C’est avoir de l’esprit que de plaire au peuple dans un sermon par un style fleuri, une morale enjouée, des figures réitérées, des traits brillants et de vives descriptions ; mais ce n’est point en avoir assez. Un meilleur esprit néglige ces ornements étrangers, indignes de servir à l’Evangile : il prêche simplement, fortement, chrétiennement.

9 (I)

L’orateur fait de si belles images de certains désordres, y fait entrer des circonstances si délicates, met tant d’esprit, de tour et de raffinement dans celui qui pèche, que si je n’ai pas de pente à vouloir ressembler à ses portraits, j’ai besoin du moins que quelque apôtre, avec un style plus chrétien, me dégoûte des vices dont l’on m’avait fait une peinture si agréable.

I0 (IV)

Un beau sermon est un discours oratoire qui est dans toutes ses règles, purgé de tous ses défauts, conforme aux préceptes de l’éloquence humaine, et paré de tous les ornements de la rhétorique.

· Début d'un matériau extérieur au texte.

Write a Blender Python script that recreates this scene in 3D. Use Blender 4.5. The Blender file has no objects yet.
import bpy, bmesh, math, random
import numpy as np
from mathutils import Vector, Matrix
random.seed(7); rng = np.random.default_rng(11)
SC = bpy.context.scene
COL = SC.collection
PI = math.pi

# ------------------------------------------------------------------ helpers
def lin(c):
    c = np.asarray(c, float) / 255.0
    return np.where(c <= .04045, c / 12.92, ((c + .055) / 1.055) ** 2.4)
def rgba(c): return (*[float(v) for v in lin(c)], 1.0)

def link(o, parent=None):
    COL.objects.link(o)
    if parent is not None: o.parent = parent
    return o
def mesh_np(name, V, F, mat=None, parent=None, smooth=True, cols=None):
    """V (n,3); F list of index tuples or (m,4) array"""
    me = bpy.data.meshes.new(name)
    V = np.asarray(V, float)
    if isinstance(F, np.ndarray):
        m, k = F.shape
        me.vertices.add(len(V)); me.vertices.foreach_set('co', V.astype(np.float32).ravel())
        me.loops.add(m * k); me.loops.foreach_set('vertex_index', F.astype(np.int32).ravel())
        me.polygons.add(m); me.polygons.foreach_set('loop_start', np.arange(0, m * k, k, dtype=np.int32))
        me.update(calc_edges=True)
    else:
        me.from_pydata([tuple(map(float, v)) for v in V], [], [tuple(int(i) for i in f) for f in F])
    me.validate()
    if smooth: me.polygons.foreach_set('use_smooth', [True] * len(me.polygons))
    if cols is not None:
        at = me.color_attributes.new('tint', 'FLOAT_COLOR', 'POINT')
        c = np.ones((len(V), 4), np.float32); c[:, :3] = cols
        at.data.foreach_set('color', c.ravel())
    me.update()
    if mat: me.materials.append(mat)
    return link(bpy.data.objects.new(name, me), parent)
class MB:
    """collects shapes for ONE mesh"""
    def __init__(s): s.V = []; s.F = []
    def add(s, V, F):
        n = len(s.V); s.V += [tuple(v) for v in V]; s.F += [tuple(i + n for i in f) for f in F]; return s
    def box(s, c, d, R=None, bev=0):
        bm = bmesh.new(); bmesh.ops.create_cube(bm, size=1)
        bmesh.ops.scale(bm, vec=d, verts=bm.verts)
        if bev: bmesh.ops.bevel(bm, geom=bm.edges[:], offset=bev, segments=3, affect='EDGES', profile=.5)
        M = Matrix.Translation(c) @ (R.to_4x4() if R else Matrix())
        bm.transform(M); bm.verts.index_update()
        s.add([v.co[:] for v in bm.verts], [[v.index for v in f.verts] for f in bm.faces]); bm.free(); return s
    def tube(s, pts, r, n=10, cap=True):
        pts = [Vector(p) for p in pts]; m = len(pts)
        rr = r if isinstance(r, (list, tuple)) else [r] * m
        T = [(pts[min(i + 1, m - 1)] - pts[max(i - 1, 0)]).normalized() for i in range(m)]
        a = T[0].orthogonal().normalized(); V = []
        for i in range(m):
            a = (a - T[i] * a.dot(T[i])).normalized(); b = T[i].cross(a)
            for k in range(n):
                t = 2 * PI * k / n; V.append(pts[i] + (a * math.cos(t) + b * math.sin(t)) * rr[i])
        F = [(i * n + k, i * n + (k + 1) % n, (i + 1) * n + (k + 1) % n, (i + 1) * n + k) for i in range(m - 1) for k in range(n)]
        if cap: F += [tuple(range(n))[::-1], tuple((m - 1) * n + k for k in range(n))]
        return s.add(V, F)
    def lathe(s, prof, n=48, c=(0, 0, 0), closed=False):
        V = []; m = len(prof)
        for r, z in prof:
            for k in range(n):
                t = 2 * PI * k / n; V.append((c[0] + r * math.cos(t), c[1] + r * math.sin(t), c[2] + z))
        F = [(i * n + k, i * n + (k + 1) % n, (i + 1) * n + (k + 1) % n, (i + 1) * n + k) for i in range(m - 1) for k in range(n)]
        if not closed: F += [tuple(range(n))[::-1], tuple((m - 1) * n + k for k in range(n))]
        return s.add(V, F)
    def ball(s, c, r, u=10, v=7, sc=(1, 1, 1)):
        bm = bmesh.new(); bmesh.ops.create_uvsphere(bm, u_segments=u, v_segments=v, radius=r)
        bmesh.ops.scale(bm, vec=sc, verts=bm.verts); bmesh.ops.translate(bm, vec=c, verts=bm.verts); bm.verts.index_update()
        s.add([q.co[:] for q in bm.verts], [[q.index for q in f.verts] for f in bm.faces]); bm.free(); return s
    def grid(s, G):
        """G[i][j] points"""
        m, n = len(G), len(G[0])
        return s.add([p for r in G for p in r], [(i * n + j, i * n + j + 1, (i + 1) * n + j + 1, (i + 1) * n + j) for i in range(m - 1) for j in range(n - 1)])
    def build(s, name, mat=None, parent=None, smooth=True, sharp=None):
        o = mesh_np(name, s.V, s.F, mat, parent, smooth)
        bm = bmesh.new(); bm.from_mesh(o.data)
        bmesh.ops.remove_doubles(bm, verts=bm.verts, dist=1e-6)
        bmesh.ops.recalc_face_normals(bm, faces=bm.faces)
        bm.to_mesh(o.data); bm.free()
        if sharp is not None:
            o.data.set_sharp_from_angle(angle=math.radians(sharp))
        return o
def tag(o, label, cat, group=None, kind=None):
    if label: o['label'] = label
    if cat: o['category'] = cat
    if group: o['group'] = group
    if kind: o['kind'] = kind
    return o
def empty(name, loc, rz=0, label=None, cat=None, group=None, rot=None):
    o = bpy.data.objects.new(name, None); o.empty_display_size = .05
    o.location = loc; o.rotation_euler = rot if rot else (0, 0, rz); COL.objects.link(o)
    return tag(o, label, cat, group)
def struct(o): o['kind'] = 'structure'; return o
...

Ceux qui entendent finement n’en perdent pas le moindre trait ni une seule pensée ; ils suivent sans peine l’orateur dans toutes les énumérations où il se promène, comme dans toutes les élévations où il se jette : ce n’est une énigme que pour le peuple.

II (IV)

Le solide et l’admirable discours que celui qu’on vient d’entendre ! Les points de religion les plus essentiels, comme les plus pressants motifs de conversion, y ont été traités : quel grand effet n’a-t-il pas dû faire sur l’esprit et dans l’âme de tous les auditeurs ! Les voilà rendus : ils en sont émus et touchés au point de résoudre dans leur cœur, sur ce sermon de Théodore, qu’il est encore plus beau que le dernier qu’il a prêché.

I2 (I)

La morale douce et relâchée tombe avec celui qui la prêche ; elle n’a rien qui réveille et qui pique la curiosité d’un homme du monde, qui craint moins qu’on ne pense une doctrine sévère, et qui l’aime même dans celui qui fait son devoir en l’annonçant. Il semble donc qu’il y ait dans l’Eglise comme deux états qui doivent la partager : celui de dire la vérité dans toute son étendue, sans égards, sans déguisement ; celui de l’écouter avidement, avec goût, avec admiration, avec éloges, et de n’en faire cependant ni pis ni mieux.